All of this means that that in large part, spend management is becoming a more strategic priority in midsized businesses.

“The respondents recognized that departmental efforts and individual heroics were not providing the results that could be obtained by a unified strategic approach,” Tong said. “[Companies are making it a priority to think about managing their spending through an integrated collection of disciplines, moving from a project-based perspective to a true strategy perspective deploying a collection of capabilities on what they are calling spend management.”

For example, executives at Myers Container LLC, an industrial packing company in Portland, Ore., have spent the last several months—ever since the company changed hands in October of 2007—trying to centralize operations and spending.

“When we bought the company we found that we had six facilities operating as six islands with no strategic centralization of anything. We found that even in the same town we’d have three facilities each dealing with different vendors, or the same vendor with three different price structures, and three different sets of terms,” said Kyle Stavig, vice president of sales and marketing. “So the first thing we did is organize and bring up the visibility of our current spend while implementing lean manufacturing and looking at the indirect spend with zero-based budgeting to figure out where the waste is and how to eliminate it.”

Focusing on indirect spend— non revenue-generating expenses, such as travel-related costs, transportation, real estate and legal expenses—is being viewed with renewed enthusiasm as a way to reduce costs in general.

Waters Corp., for example, a scientific manufacturer chemistry-related products based in Milford, Mass., is moving from the departmental approach to a more whole-company approach and trying to automate the process to the highest degree possible.

“For many years, we have enjoyed a fat, dumb and happy approach to spend management, but as we get into more competitive markets and a different economic situation we find that our margins are always under attack, so we have tried to extend that more into the indirect spend customer supplier relationship where we have taken a much broader look at our indirect spend,” said Tom Wesley, Water’s global sourcing director.

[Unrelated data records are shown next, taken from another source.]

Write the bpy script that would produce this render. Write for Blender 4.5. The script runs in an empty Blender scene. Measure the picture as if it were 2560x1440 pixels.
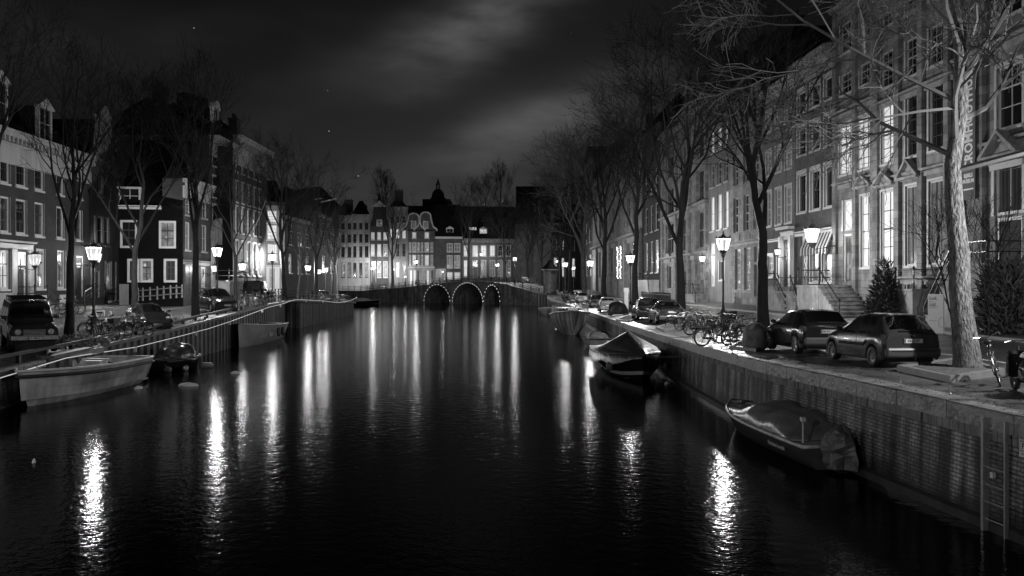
import bpy, math, random
from mathutils import Vector, Matrix
random.seed(7)
SC = bpy.context.scene
COL = SC.collection
rad = math.radians

# ------------------------------------------------------------------ camera
F, HX, HY, ZC = 2304.0, 1280.0, 710.0, 4.4        # focal length and horizon in photo pixels, eye height
cam_d = bpy.data.cameras.new('camera')
cam_d.sensor_width = 36.0
cam_d.lens = F / 2560 * 36
cam_d.shift_y = -10 / 2560
cam_d.clip_start = 0.3
cam_d.clip_end = 3000
cam = bpy.data.objects.new('camera', cam_d)
COL.objects.link(cam)
cam.location = (0, 0, ZC)
cam.rotation_euler = (rad(90), 0, 0)
SC.camera = cam

# ------------------------------------------------------------------ night sky
W = bpy.data.worlds.new('World')
SC.world = W
W.use_nodes = True
nt = W.node_tree
nt.nodes.clear()
def N(t, **kw):
    n = nt.nodes.new(t)
    for k, v in kw.items():
        if k.startswith('i_'):
            n.inputs[int(k[2:]) if k[2:].isdigit() else k[2:].replace('_', ' ')].default_value = v
        else:
            setattr(n, k, v)
    return n
def K(a, b, oa=0, ib=0): nt.links.new(a.outputs[oa], b.inputs[ib])
out = N('ShaderNodeOutputWorld'); bg = N('ShaderNodeBackground'); K(bg, out)
tc = N('ShaderNodeTexCoord')
sky = N('ShaderNodeTexSky', sky_type='NISHITA', sun_disc=False)
sky.sun_elevation = rad(-4); sky.sun_rotation = rad(0)
bw = N('ShaderNodeRGBToBW'); K(sky, bw)
bwm = N('ShaderNodeMath', operation='MULTIPLY', i_1=0.02); K(bw, bwm)
sep = N('ShaderNodeSeparateXYZ'); K(tc, sep, 0)
# glow of the city low over the roofs, fading upwards
glow = N('ShaderNodeMapRange', interpolation_type='SMOOTHSTEP')
glow.inputs[1].default_value = 0.0; glow.inputs[2].default_value = 0.32
glow.inputs[3].default_value = 0.034; glow.inputs[4].default_value = 0.0070
K(sep, glow, 2, 0)
xf = N('ShaderNodeMapRange', interpolation_type='SMOOTHSTEP')       # brighter down the canal
xf.inputs[1].default_value = -0.50; xf.inputs[2].default_value = 0.06
xf.inputs[3].default_value = 0.32; xf.inputs[4].default_value = 1.0
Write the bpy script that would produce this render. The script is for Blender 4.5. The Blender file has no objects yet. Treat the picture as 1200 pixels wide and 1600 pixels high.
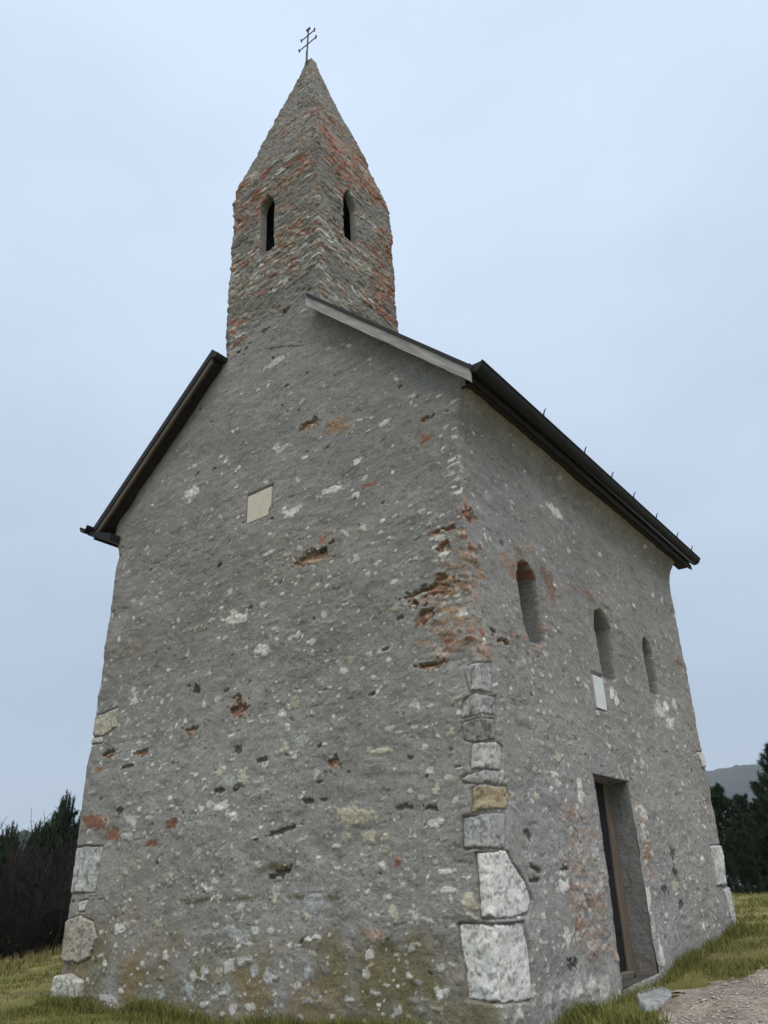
import bpy, math, random
import numpy as np
from mathutils import Matrix

random.seed(7)
rng = np.random.default_rng(11)
scene = bpy.context.scene
COL = scene.collection

# ------------------------------------------------------------------ camera
cam_d = bpy.data.cameras.new('camera')
cam = bpy.data.objects.new('camera', cam_d)
COL.objects.link(cam)
cam_d.sensor_fit = 'VERTICAL'
cam_d.sensor_height = 36.0
cam_d.lens = 1202.0 / 1600.0 * 36.0
cam_d.clip_end = 12000
_r = (0.790756, 0.611752, -0.02155)
_u = (0.283325, -0.334568, 0.898772)
_f = (-0.542615, 0.716815, 0.437886)
CAM = (3.8358, -6.5, 0.9848)
cam.matrix_world = Matrix(((_r[0], _u[0], -_f[0], CAM[0]), (_r[1], _u[1], -_f[1], CAM[1]),
                           (_r[2], _u[2], -_f[2], CAM[2]), (0, 0, 0, 1)))
scene.camera = cam

# ------------------------------------------------------------------ light
SUN_EL, SUN_AZ = math.radians(66), math.radians(132)      # azimuth clockwise from +Y
world = bpy.data.worlds.new('World')
scene.world = world
world.use_nodes = True
wn, wl = world.node_tree.nodes, world.node_tree.links
wn.clear()
w_out = wn.new('ShaderNodeOutputWorld')
w_add = wn.new('ShaderNodeAddShader')
w_bg1 = wn.new('ShaderNodeBackground')
w_bg2 = wn.new('ShaderNodeBackground')
sky = wn.new('ShaderNodeTexSky')
sky.sky_type = 'NISHITA'
sky.sun_disc = False
sky.sun_elevation = SUN_EL
sky.sun_rotation = SUN_AZ
sky.air_density = 1.0
sky.dust_density = 4.0
w_bg1.inputs['Strength'].default_value = 0.02
wl.new(sky.outputs[0], w_bg1.inputs['Color'])
tc = wn.new('ShaderNodeTexCoord')
sep = wn.new('ShaderNodeSeparateXYZ')
wl.new(tc.outputs['Generated'], sep.inputs[0])
mp = wn.new('ShaderNodeMapping')
mp.inputs['Scale'].default_value = (1, 1, 2.2)
wl.new(tc.outputs['Generated'], mp.inputs[0])
cl = wn.new('ShaderNodeTexNoise')
cl.inputs['Scale'].default_value = 1.6
cl.inputs['Detail'].default_value = 4
cl.inputs['Roughness'].default_value = 0.45
wl.new(mp.outputs[0], cl.inputs['Vector'])
ma = wn.new('ShaderNodeMath'); ma.operation = 'MULTIPLY_ADD'
wl.new(cl.outputs['Fac'], ma.inputs[0]); ma.inputs[1].default_value = 0.34
wl.new(sep.outputs['Z'], ma.inputs[2])
mb = wn.new('ShaderNodeMath'); mb.operation = 'SUBTRACT'
wl.new(ma.outputs[0], mb.inputs[0]); mb.inputs[1].default_value = 0.17
ramp = wn.new('ShaderNodeValToRGB')
e = ramp.color_ramp.elements
e[0].position = 0.0; e[0].color = (0.40, 0.49, 0.60, 1)
e[1].position = 1.0; e[1].color = (1.45, 1.48, 1.50, 1)
for pos_, col_ in ((0.22, (0.42, 0.51, 0.63)), (0.5, (0.54, 0.645, 0.785)), (0.72, (0.63, 0.75, 0.90)), (0.90, (0.675, 0.80, 0.965))):
    x = e.new(pos_); x.color = (*col_, 1)
wl.new(mb.outputs[0], ramp.inputs[0])
c2 = wn.new('ShaderNodeTexNoise')
c2.inputs['Scale'].default_value = 3.2; c2.inputs['Detail'].default_value = 5
wl.new(mp.outputs[0], c2.inputs['Vector'])
c3 = wn.new('ShaderNodeMapRange')
c3.inputs['From Min'].default_value = 0.3; c3.inputs['From Max'].default_value = 0.7
c3.inputs['To Min'].default_value = 0.97; c3.inputs['To Max'].default_value = 1.04
wl.new(c2.outputs['Fac'], c3.inputs['Value'])
c4 = wn.new('ShaderNodeVectorMath'); c4.operation = 'SCALE'
wl.new(ramp.outputs[0], c4.inputs[0]); wl.new(c3.outputs[0], c4.inputs['Scale'])
wl.new(c4.outputs[0], w_bg2.inputs['Color'])
w_bg2.inputs['Strength'].default_value = 0.92
wl.new(w_bg1.outputs[0], w_add.inputs[0]); wl.new(w_bg2.outputs[0], w_add.inputs[1])
wl.new(w_add.outputs[0], w_out.inputs['Surface'])

sun_d = bpy.data.lights.new('sun', 'SUN')
sun_d.energy = 2.7
sun_d.angle = math.radians(55)
sun_d.color = (1.0, 0.955, 0.89)
sun = bpy.data.objects.new('sun', sun_d)
COL.objects.link(sun)
_sd = (math.sin(SUN_AZ) * math.cos(SUN_EL), math.cos(SUN_AZ) * math.cos(SUN_EL), math.sin(SUN_EL))
from mathutils import Vector
sun.rotation_euler = Vector(_sd).to_track_quat('Z', 'Y').to_euler()
sun.location = (20, -15, 30)

scene.view_settings.view_transform = 'Standard'
scene.view_settings.look = 'None'
scene.view_settings.exposure = 0.12
scene.view_settings.gamma = 1.0
scene.view_settings.use_curve_mapping = False
scene.cycles.max_bounces = 6
scene.cycles.volume_bounces = 1

# ------------------------------------------------------------------ helpers
def tag(o, label=None, cat=None, group=None, kind=None):
    if label: o['label'] = label
    if cat: o['category'] = cat
    if group: o['group'] = group
    if kind: o['kind'] = kind
    return o

def empty(name, loc=(0, 0, 0), rz=0):
    o = bpy.data.objects.new(name, None)
    COL.objects.link(o)
    o.location = loc
    o.rotation_euler = (0, 0, rz)
    o.empty_display_size = 0.3
    return o

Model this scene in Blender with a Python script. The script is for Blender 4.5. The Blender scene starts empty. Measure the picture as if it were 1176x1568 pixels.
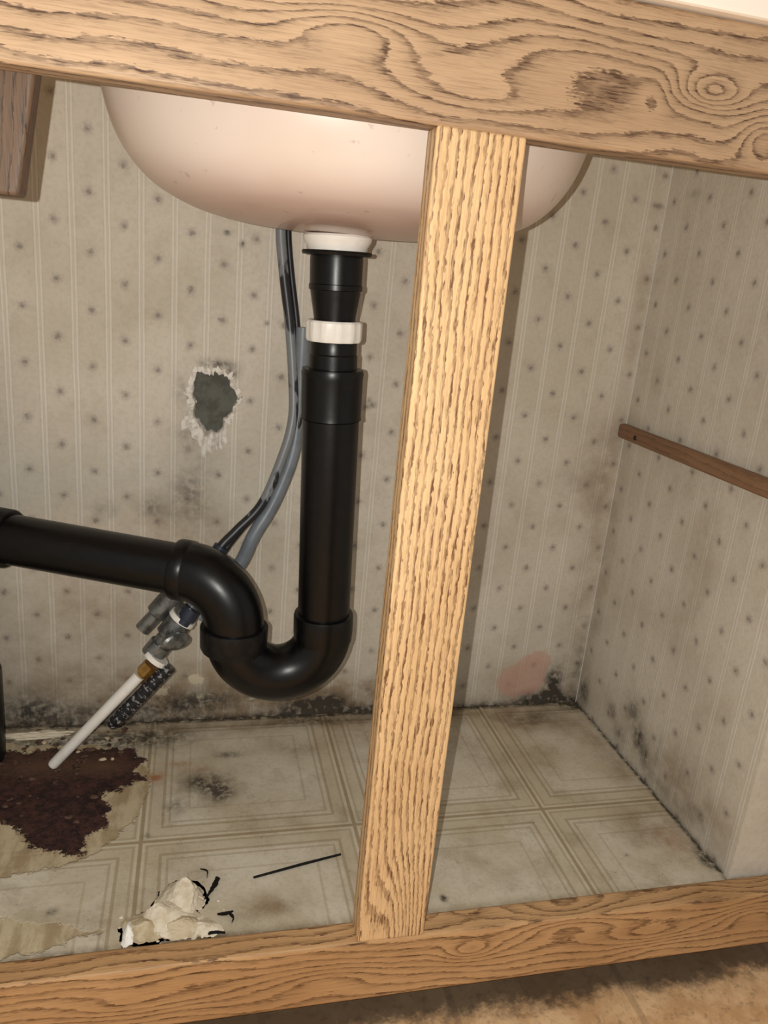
import bpy, bmesh, math, random
import numpy as np
from mathutils import Vector, Matrix, noise as mn
random.seed(3)
scn=bpy.context.scene
try:
    scn.view_settings.view_transform='Standard'; scn.view_settings.look='None'
except Exception: pass

def srgb(r,g,b):
    def f(c):
        c/=255.0
        return c/12.92 if c<=.04045 else ((c+.055)/1.055)**2.4
    return (f(r),f(g),f(b),1)

# ---------------------------------------------------------------- camera
yaw,pit,rol=.2536,-.2939,.0925
fw=Vector((math.sin(yaw)*math.cos(pit),math.cos(yaw)*math.cos(pit),math.sin(pit)))
r0=Vector((math.cos(yaw),-math.sin(yaw),0)); u0=r0.cross(fw)
rt=math.cos(rol)*r0+math.sin(rol)*u0; up=-math.sin(rol)*r0+math.cos(rol)*u0
CAM=Vector((-0.116,-0.4114,0.4467))
cd=bpy.data.cameras.new('camera'); cam=bpy.data.objects.new('camera',cd); scn.collection.objects.link(cam)
cd.sensor_fit='AUTO'; cd.sensor_width=36; cd.lens=1172.28/1568*36; cd.clip_start=.01
M=Matrix((rt,up,-fw)).transposed().to_4x4(); M.translation=CAM; cam.matrix_world=M
scn.camera=cam

# ---------------------------------------------------------------- node helpers
class NB:
    def __init__(s,name,rough=.5,spec=.5):
        s.m=bpy.data.materials.new(name); s.m.use_nodes=True; s.t=s.m.node_tree; s.n=s.t.nodes; s.l=s.t.links
        s.b=s.n['Principled BSDF']; s.b.inputs['Roughness'].default_value=rough
        s.b.inputs['Specular IOR Level'].default_value=spec
        s.tc=s.n.new('ShaderNodeTexCoord'); s.P=s.tc.outputs['Object']
    def _in(s,sock,v):
        if v is None: return
        if hasattr(v,'is_output'): s.l.new(v,sock)
        else: sock.default_value=v
    def math(s,op,a,b=None,c=None,clamp=False):
        n=s.n.new('ShaderNodeMath'); n.operation=op; n.use_clamp=clamp
        s._in(n.inputs[0],a); s._in(n.inputs[1],b); s._in(n.inputs[2],c); return n.outputs[0]
    def mul(s,a,b): return s.math('MULTIPLY',a,b)
    def add(s,a,b): return s.math('ADD',a,b)
    def sub(s,a,b): return s.math('SUBTRACT',a,b)
    def sep(s,v=None):
        n=s.n.new('ShaderNodeSeparateXYZ'); s.l.new(v or s.P,n.inputs[0]); return n.outputs
    def vmul(s,v,k):
        n=s.n.new('ShaderNodeVectorMath'); n.operation='MULTIPLY'; s.l.new(v,n.inputs[0]); n.inputs[1].default_value=k; return n.outputs[0]
    def noise(s,scale,detail=3,vec=None,rough=.55,k=None):
        v=vec or s.P
        if k: v=s.vmul(v,k)
        n=s.n.new('ShaderNodeTexNoise'); s.l.new(v,n.inputs['Vector']); n.inputs['Scale'].default_value=scale
        n.inputs['Detail'].default_value=detail; n.inputs['Roughness'].default_value=rough; return n.outputs[0]
    def step(s,v,a,b,o0=0.,o1=1.):
        n=s.n.new('ShaderNodeMapRange'); n.interpolation_type='SMOOTHSTEP'; s._in(n.inputs[0],v)
        n.inputs[1].default_value=a; n.inputs[2].default_value=b; n.inputs[3].default_value=o0; n.inputs[4].default_value=o1
        return n.outputs[0]
    def mix(s,f,a,b,mode='MIX'):
        n=s.n.new('ShaderNodeMix'); n.data_type='RGBA'; n.blend_type=mode; n.clamp_factor=True
        s._in(n.inputs[0],f); s._in(n.inputs[6],a); s._in(n.inputs[7],b); return n.outputs[2]
    def attr(s,name):
        n=s.n.new('ShaderNodeAttribute'); n.attribute_name=name; return n.outputs['Fac']
    def bump(s,h,strength=.3,dist=.001):
        n=s.n.new('ShaderNodeBump'); n.inputs['Strength'].default_value=strength; n.inputs['Distance'].default_value=dist
        s.l.new(h,n.inputs['Height']); s.l.new(n.outputs[0],s.b.inputs['Normal'])
    def out(s,col): s._in(s.b.inputs['Base Color'],col); return s.m

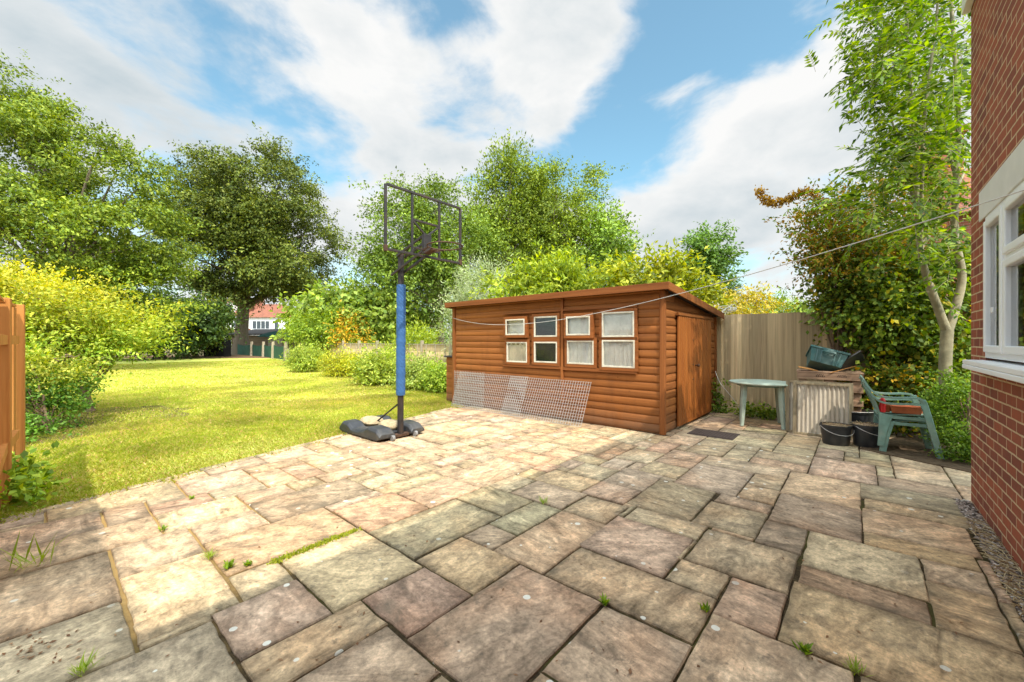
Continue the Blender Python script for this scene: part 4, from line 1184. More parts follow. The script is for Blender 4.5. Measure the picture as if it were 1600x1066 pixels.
# buckets with dead plants
def bucket(label, loc, r, h, rot, sx=1.15):
    b = thing('plant_bucket', label, 'bucket', loc, rot, 'black buckets of dead plants')
    m = MB(); m.lathe([(r*.80, 0), (r*.83, .01), (r*.97, h*.86), (r*1.03, h*.87), (r*1.05, h*.90), (r*1.05, h), (r*1.0, h), (r*.96, h*.9), (r*.94, h*.85)], 36, sx, 1)
    m.build('body', M['black_plastic'], b, smooth=True)
    m = MB(); q = random.Random(int(loc[0]*100)); n = 20; vs = [Vector((0, 0, h*.97))]; fs = []
    for j in range(1, 7):
        for k in range(n):
            a = 2*math.pi*k/n; rr_ = r*.95*j/6; vs.append(Vector((rr_*sx*math.cos(a), rr_*math.sin(a), h*(.97-.05*(j/6)**2)+q.uniform(-.012, .012))))
    fs += [(0, 1+k, 1+(k+1) % n) for k in range(n)]
    for j in range(5):
        for k in range(n): fs.append((1+j*n+k, 1+(j+1)*n+k, 1+(j+1)*n+(k+1) % n, 1+j*n+(k+1) % n))
    m.add(vs, fs); so = m.build('soil', M['straw'], b, smooth=True)
    m = MB()
    for k in range(90):
        a = q.uniform(0, 6.28); d = r*.9*math.sqrt(q.random()); c = Vector((d*sx*math.cos(a), d*math.sin(a), h*.97)); e = Vector((q.uniform(-.05, .05), q.uniform(-.05, .05), q.uniform(-.002, .02)))
        m.tube([c, c+e], .0022, 4)
    m.build('dead_stems', M['dry_stem'], b, fix=False)
    m = MB(); hp = []
    for k in range(15):
        a = math.pi*k/14; y = -(r+.012)*math.sin(a); hp.append(Vector(((r+.012)*sx*math.cos(a), y-.02*math.sin(a), h*.93-.10*math.sin(a))))
    m.tube(hp, .0035, 6); m.build('handle', M['mesh_wire'], b, smooth=True)
    return b
bucket('smaller black bucket of dead plants nearer the corrugated panel', (4.40, 5.47, 0), .155, .27, RU(-8))
bucket('larger black bucket of dead plants touching the chair leg', (4.74, 5.37, 0), .165, .295, RU(14))
tu = thing('black_tub', 'wide black plastic tub behind the buckets under the climber', 'tub', (5.02, 5.95, 0), 0)
m = MB(); m.lathe([(.20, 0), (.215, .01), (.25, .36), (.265, .365), (.265, .385), (.245, .385), (.20, .05), (.05, .04)], 32); m.build('body', M['black_plastic'], tu, smooth=True)
m = MB(); m.tube([Vector((.25*math.cos(a), -.25*abs(math.sin(a))-.02, .37+.02*math.sin(a))) for a in np.linspace(0, math.pi, 20)], .005, 6); m.build('handle', M['mesh_wire'], tu, smooth=True)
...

As a result, Waters Corp. now categorizes spend into ten different categories, prioritizes them, and then analyzes where most of the money is being spent. By doing that, the company soon found that most of its money was going to travel and entertainment, prompting executive to focus on that area first. The company attacked the issue by developing a global travel arrangement policy and standardizing on one company credit card for travel-related expenses to garner discounts and rebates.

To get the best rates on hotel and food, the company relied on its SAP system to analyze how much it spent locally. Through that analysis, they found that they pay for 7,500 room nights at a local hotel, and have been able to determine how much money is spent at each of several local restaurants. Armed with that information, the company has been able to negotiate discount with restaurants and hotels.

And Melaleuca Inc. a retailer of scientific and wellness products based in Idaho Falls, Idaho, is pitting its buyers against each other based on inventory turns, using data from its JD Edwards system.

“They are measured on how much money they saved versus how much they spent for the month and then we overlay that with inventory turns,” said Alan Cole, director of purchasing. “We determine their ranking on that each month, and they receive bonuses based on those rankings.”

When trying to reduce expenses on indirect items and processes, don’t forget the little things, Wesley said.

“Rather than going after large half-million dollar projects [to reduce spend], we are going after things that are much smaller in scale like paper consumption. Things like copying on two sides of the paper and bottled water consumption. For bottled water, we saved $30,000 last year by switching vendors and looking at our consumption,” he said.